Suara.com - Pengamat Hukum Denny Indrayana menilai kasus gugatan Bos Kresna Group Michael Steven terhadap OJK atas sanksi denda dan surat peringatan tertulis yang dikeluarkan OJK terbilang "aneh bin ajaib" karena meskipun sudah jadi tersangka dan buronan Bareskrim Polri, Michael Steven masih bisa menggugat OJK dan memenangkan bandingnya dari OJK.
"Aneh bin ajaib kan buron bisa menang dan diberikan hak untuk mengajukan gugatan, ajukan banding. Dalam konsep yang normal buron itu dikurangi hak-hak hukumnya. kalau dia mau melakukan langkah-langkah hukum dia mesti menghadapi dong! Sepertinya dia nggak berani hadapi hukum pidana dia gugat perdata padahal yang dirugikan banyak kepentingan. Nah OJK sudah melindungi kepentingan masyarakat malah dikalahkan oleh buron," kata Denny ditulis Jumat (12/7/2024).
Padahal lanjutnya, dalam UU pencucian uang sudah ada soal pembatasan hak hukum bagi buronan dan Mahkamah Agung juga melarang buronan mengajukan praperadilan. Bahkan dalam konsep-konsep di negara maju dan negara umumnya bahwa seseorang yang mau mengambil langkah hukum mereka harus taat hukum.
"Ini dia (Michael Steven) gugat ke PTUN, dia-nya malah lari (buron). Kalau dalam konteks atau istilahnya ini fugitive disentitlement, artinya dia dihilangkan hak-hak hukumnya karena dia buron," tukasnya.
Baca Juga: Profil Michael Steven, Pemilik Asuransi Kresna Life
Denny juga menilai dalih Michael Steven sebagai ultimate beneficial owner di Kresna Group adalah modus yang disengaja untuk menempatkan dirinya sebagai pemilik manfaat terakhir di PT Kresna Asset Management agar kejahatannya terlindungi.
Sebelumnya, berdasarkan hasil pemeriksaan OJK, Michael Steven terbukti sebagai ultimate beneficial owner yang meskipun tidak tercantum dalam anggaran dasar namun, Michael Steven melakukan serangkaian intervensi atas kontrak pengelolaan dana dari PT Kresna Asset Management untuk melakukan transaksi demi kepentingan grup Kresna, sehingga merugikan konsumen.
"Modus bahwa dia tidak ada namanya di anggaran dasar pemegang saham itu kan modus lama. memang beneficial owner-kan mereka tidak mau muncul namanya supaya mereka kalau melakukan kejahatan tidak terdeteksi atau tidak bisa ditangkap.

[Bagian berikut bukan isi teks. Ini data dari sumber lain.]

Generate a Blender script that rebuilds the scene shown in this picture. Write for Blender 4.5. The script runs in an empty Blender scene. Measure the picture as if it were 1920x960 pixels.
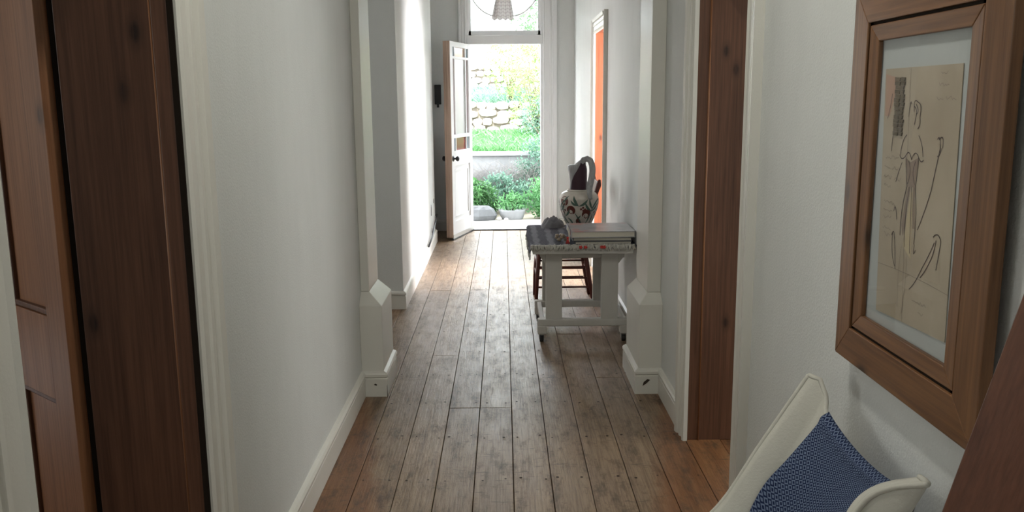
import bpy, bmesh, math, random
from mathutils import Vector, Matrix
random.seed(7)
sc = bpy.context.scene
C = sc.collection
R = math.radians

# ------------------------------------------------------------------ camera
F = 1620.0
cam_d = bpy.data.cameras.new('camera'); cam = bpy.data.objects.new('camera', cam_d); C.objects.link(cam)
cam_d.sensor_fit = 'HORIZONTAL'; cam_d.sensor_width = 36; cam_d.lens = F/1920*36; cam_d.clip_start = .05
v1 = Vector((-16/F, 295/F, -1)).normalized()
yv = 480+F*F/295
up = -Vector((75/F, -(yv-480)/F, -1)).normalized(); up = (up - v1*up.dot(v1)).normalized()
rt = v1.cross(up)
cam.matrix_world = Matrix(((rt.x, rt.y, rt.z, 0), (v1.x, v1.y, v1.z, 0), (up.x, up.y, up.z, 1.55), (0, 0, 0, 1)))
sc.camera = cam
# ------------------------------------------------------------------ view, world, sun
sc.view_settings.view_transform = 'Standard'; sc.view_settings.look = 'None'
sc.view_settings.gamma = 1; sc.view_settings.use_curve_mapping = False
sc.view_settings.exposure = 0.0
w = bpy.data.worlds.new('sky'); sc.world = w; w.use_nodes = True
nt = w.node_tree; bg = nt.nodes['Background']
sky = nt.nodes.new('ShaderNodeTexSky'); sky.sky_type = 'NISHITA'; sky.sun_disc = False
sky.sun_elevation = R(52); sky.sun_rotation = R(200); sky.air_density = 1.0; sky.dust_density = 4.0; sky.ozone_density = 1.0
mixw = nt.nodes.new('ShaderNodeMix'); mixw.data_type = 'RGBA'; mixw.inputs[0].default_value = .8
nt.links.new(sky.outputs[0], mixw.inputs[6]); mixw.inputs[7].default_value = (12, 12.5, 13, 1)
nt.links.new(mixw.outputs[2], bg.inputs[0]); bg.inputs[1].default_value = 1.25
def sun(name, energy, rot, angle, col):
    d = bpy.data.lights.new(name, 'SUN'); d.energy = energy; d.angle = R(angle); d.color = col
    o = bpy.data.objects.new(name, d); o.rotation_euler = rot; C.objects.link(o)
sun('sun', 13, (R(42), 0, R(-14)), 4, (1, .97, .9))
def area(name, loc, rot, sx, sy, power, col=(1, 1, 1)):
    d = bpy.data.lights.new(name, 'AREA'); d.shape = 'RECTANGLE'; d.size = sx; d.size_y = sy; d.energy = power; d.color = col
    o = bpy.data.objects.new(name, d); o.location = loc; o.rotation_euler = rot; C.objects.link(o); return o
# window daylight of the far room, added fill from unseen sources, the ceiling lamp
area('window_light_far_room', (3.6, 7.0, 1.7), (0, R(90), 0), 1.7, 1.5, 760, (1, .96, .99))
area('fill_light_left_room', (-3.7, 1.5, 1.7), (0, R(-90), 0), 1.4, 1.4, 20, (1, 1, .95))  # added fill in place of an unseen left-room window
area('fill_light_right_room', (3.6, 3.2, 1.7), (0, R(90), 0), 1.4, 1.4, 46, (1, 1, .95))  # added unseen fill, brightens the hall through the right doorway
area('fill_light_passage', (-3.0, 5.8, 1.9), (0, R(-90), 0), 1.0, 1.2, 14, (1, 1, .97))  # unseen fill light added in the side passage
area('fill_light_behind', (0, -2.3, 1.9), (R(90), 0, 0), 1.0, 1.6, 15, (.98, 1, .95))  # added fill behind the camera; the back wall has no window
area('hall_ceiling_lamp', (-.05, 1.9, 3.1), (0, 0, 0), .14, .14, 16, (1, .99, .90))

# ------------------------------------------------------------------ mesh helpers
class MB:
    def __init__(s): s.v = []; s.f = []; s.sm = []
    def add(s, vs, fs, smooth=False):
        n = len(s.v); s.v += [tuple(v) for v in vs]; s.f += [tuple(i+n for i in f) for f in fs]; s.sm += [smooth]*len(fs); return s
    def box(s, a, b):
        x0, x1 = sorted((a[0], b[0])); y0, y1 = sorted((a[1], b[1])); z0, z1 = sorted((a[2], b[2]))
        return s.add([(x0,y0,z0),(x1,y0,z0),(x1,y1,z0),(x0,y1,z0),(x0,y0,z1),(x1,y0,z1),(x1,y1,z1),(x0,y1,z1)],
                     [(0,3,2,1),(4,5,6,7),(0,1,5,4),(1,2,6,5),(2,3,7,6),(3,0,4,7)])
    def prism(s, pts, d):       # closed 3D polygon swept by vector d
        n = len(pts); d = Vector(d); P = [Vector(p) for p in pts]
        return s.add(P+[p+d for p in P], [tuple(range(n))[::-1], tuple(range(n, 2*n))]+[(i, (i+1) % n, (i+1) % n+n, i+n) for i in range(n)])
    def loft(s, A, B):
        n = len(A)
        return s.add(list(A)+list(B), [tuple(range(n))[::-1], tuple(range(n, 2*n))]+[(i, (i+1) % n, (i+1) % n+n, i+n) for i in range(n)])
    def tube(s, pts, r, n=8, cap=True):
        P = [Vector(p) for p in pts]; rs = r if isinstance(r, (list, tuple)) else [r]*len(P)
        vs = []; ref = None
        for i, p in enumerate(P):
            t = (P[min(i+1, len(P)-1)]-P[max(i-1, 0)]).normalized()
            if ref is None: ref = t.orthogonal().normalized()
            a = (ref-t*ref.dot(t)).normalized(); b = t.cross(a); ref = a
            vs += [p+(a*math.cos(2*math.pi*k/n)+b*math.sin(2*math.pi*k/n))*rs[i] for k in range(n)]
        fs = [(i*n+k, i*n+(k+1) % n, (i+1)*n+(k+1) % n, (i+1)*n+k) for i in range(len(P)-1) for k in range(n)]
        if cap: fs += [tuple(range(n))[::-1], tuple(range((len(P)-1)*n, len(P)*n))]
        return s.add(vs, fs, True)
    def lathe(s, prof, c, n=32, ax=None):
        c = Vector(c); M = ax or Matrix.Identity(3)
        vs = [c+M@Vector((r*math.cos(2*math.pi*k/n), r*math.sin(2*math.pi*k/n), z)) for r, z in prof for k in range(n)]
        fs = [(i*n+k, i*n+(k+1) % n, (i+1)*n+(k+1) % n, (i+1)*n+k) for i in range(len(prof)-1) for k in range(n)]
        return s.add(vs, fs, True)
    def grid(s, G, thick=0):
        nu = len(G); nv = len(G[0])
        vs = [p for row in G for p in row]
        fs = [(i*nv+j, i*nv+j+1, (i+1)*nv+j+1, (i+1)*nv+j) for i in range(nu-1) for j in range(nv-1)]
        return s.add(vs, fs, True)
    def build(s, name, mat, parent=None, M=None, bevel=0, origin=None, solid=0, uv=None):
        me = bpy.data.meshes.new(name)
        o0 = Vector(origin) if origin else Vector((0, 0, 0))
        me.from_pydata([Vector(v)-o0 for v in s.v], [], s.f); me.update()
        bm = bmesh.new(); bm.from_mesh(me)
        if not uv: bmesh.ops.recalc_face_normals(bm, faces=bm.faces)
        bm.to_mesh(me); bm.free()
        me.polygons.foreach_set('use_smooth', s.sm)
        if uv:
            l = me.uv_layers.new()
            for lp in me.loops: l.data[lp.index].uv = uv[lp.vertex_index]
        o = bpy.data.objects.new(name, me); C.objects.link(o); me.materials.append(mat)
        if parent: o.parent = parent
        loc = o0.copy()
        if parent and not M: loc = o0 - ploc(parent)
        o.location = loc
        if bevel:
            b = o.modifiers.new('b', 'BEVEL'); b.width = bevel; b.segments = 2; b.limit_method = 'ANGLE'; b.angle_limit = R(40)
        if solid:
            b = o.modifiers.new('s', 'SOLIDIFY'); b.thickness = solid; b.offset = 0
        return o
def ploc(o):
    v = Vector((0, 0, 0))
    while o: v += o.location; o = o.parent
    return v
def tag(o, label=None, cat=None, group=None, kind=None):
    if label: o['label'] = label
    if cat: o['category'] = cat
    if group: o['group'] = group
    if kind: o['kind'] = kind
    return o
def empty(name, loc, label=None, cat=None, group=None, kind=None):
    o = bpy.data.objects.new(name, None); o.location = loc; o.empty_display_size = .05; C.objects.link(o)
    return tag(o, label, cat, group, kind)
def part(name, mb, mat, parent, bevel=0, label=None, **k):
    o = mb.build(name, mat, parent, bevel=bevel, **k)
    if label: o['label'] = label
    return o

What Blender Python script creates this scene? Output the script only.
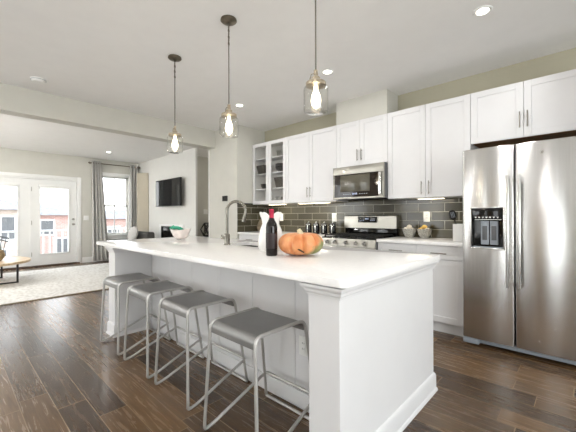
import bpy, bmesh, math, random
from mathutils import Vector, Matrix
random.seed(7)
PI = math.pi
for o in list(bpy.data.objects):
    bpy.data.objects.remove(o)
SC = bpy.context.scene
COL = SC.collection

# ------------------------------------------------------------------ camera, sky, exposure
CAM_Z = 1.182
cam_data = bpy.data.cameras.new('camera')
cam_data.sensor_width = 36.0
cam_data.lens = 320.0 / 576.0 * 36.0
cam_data.clip_start = 0.05
cam_data.clip_end = 300
cam = bpy.data.objects.new('camera', cam_data)
COL.objects.link(cam)
yaw, pitch, roll = math.radians(43.1), math.radians(0.06), math.radians(-0.2)
fw = Vector((-math.sin(yaw) * math.cos(pitch), math.cos(yaw) * math.cos(pitch), math.sin(pitch)))
r0 = Vector((math.cos(yaw), math.sin(yaw), 0))
u0 = r0.cross(fw)
rt = r0 * math.cos(roll) + u0 * math.sin(roll)
up = u0 * math.cos(roll) - r0 * math.sin(roll)
cam.matrix_world = Matrix(((rt.x, up.x, -fw.x, 0), (rt.y, up.y, -fw.y, 0), (rt.z, up.z, -fw.z, CAM_Z), (0, 0, 0, 1)))
SC.camera = cam

SC.view_settings.view_transform = 'Standard'
SC.view_settings.look = 'None'
SC.view_settings.gamma = 1
SC.view_settings.use_curve_mapping = False
SC.view_settings.exposure = 0.52

SKY = 3.2
world = bpy.data.worlds.new('overcast_sky')
SC.world = world
world.use_nodes = True
wn = world.node_tree
wn.nodes.clear()
wo = wn.nodes.new('ShaderNodeOutputWorld')
wb = wn.nodes.new('ShaderNodeBackground')
wt = wn.nodes.new('ShaderNodeTexCoord')
wx = wn.nodes.new('ShaderNodeSeparateXYZ')
wr = wn.nodes.new('ShaderNodeValToRGB')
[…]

Yang ditangkap nanti namanya disitu supir, orang gak jelas atau office boy," ujar Denny.
Untuk menyeret para ultimate beneficial owner ini, menurut Denny, sebenarnya sudah ada Perpres atau aturan-aturan hukum yang menyatakan bahwa pemilik manfaat harus bertanggung jawab meskipun namanya tidak ada di dalam anggaran dasar. Namun sayangnya, Pengadilan Tata Usaha Negara (PTUN) dan Pengadilan Tinggi Tata Usaha Negara (PTTUN) mengatakan bahwa nama Michael Steven tidak ada di anggaran dasar sehingga dia tidak bertanggung jawab.
"Itu kan mohon maaf majelis hakimnya keliru karena salah satu modus menghilangkan jejak dan tanggung jawab justru dengan tidak mencantumkan nama. Bahwa dia yang mengatur, mengintervensi investasi saham di mana, modal ditanam ke anak-anak perusahaan afiliasi dia kan clear dibuktikan oleh OJK. Jadi jangan dikelabui karena sebenarnya dia pemilik manfaat dari transaksi-transaksi yang diselewengkan Michael Steven ini. Jadi mestinya hukum ditegakkan lagi jangan kalah sama buronan," tegas Denny.
Baca Juga: Hari Gemar Menabung, OJK Pasang Target: Masyarakat Mesti Punya Buku Rekening
Sementara terkait sanksi denda sebesar Rp5,7 miliar dan larangan sebagai pemegang saham, pengurus, dan/atau pegawai di Lembaga Jasa Keuangan bidang Pasar Modal selama lima tahun yang dijatuhi OJK, menurutnya sudah tepat.
"Itu sudah tepat dan seharusnya sudah bisa mengarah pidana dan memang sudah menjadi tersangka kan yang bersangkutan," tutupnya.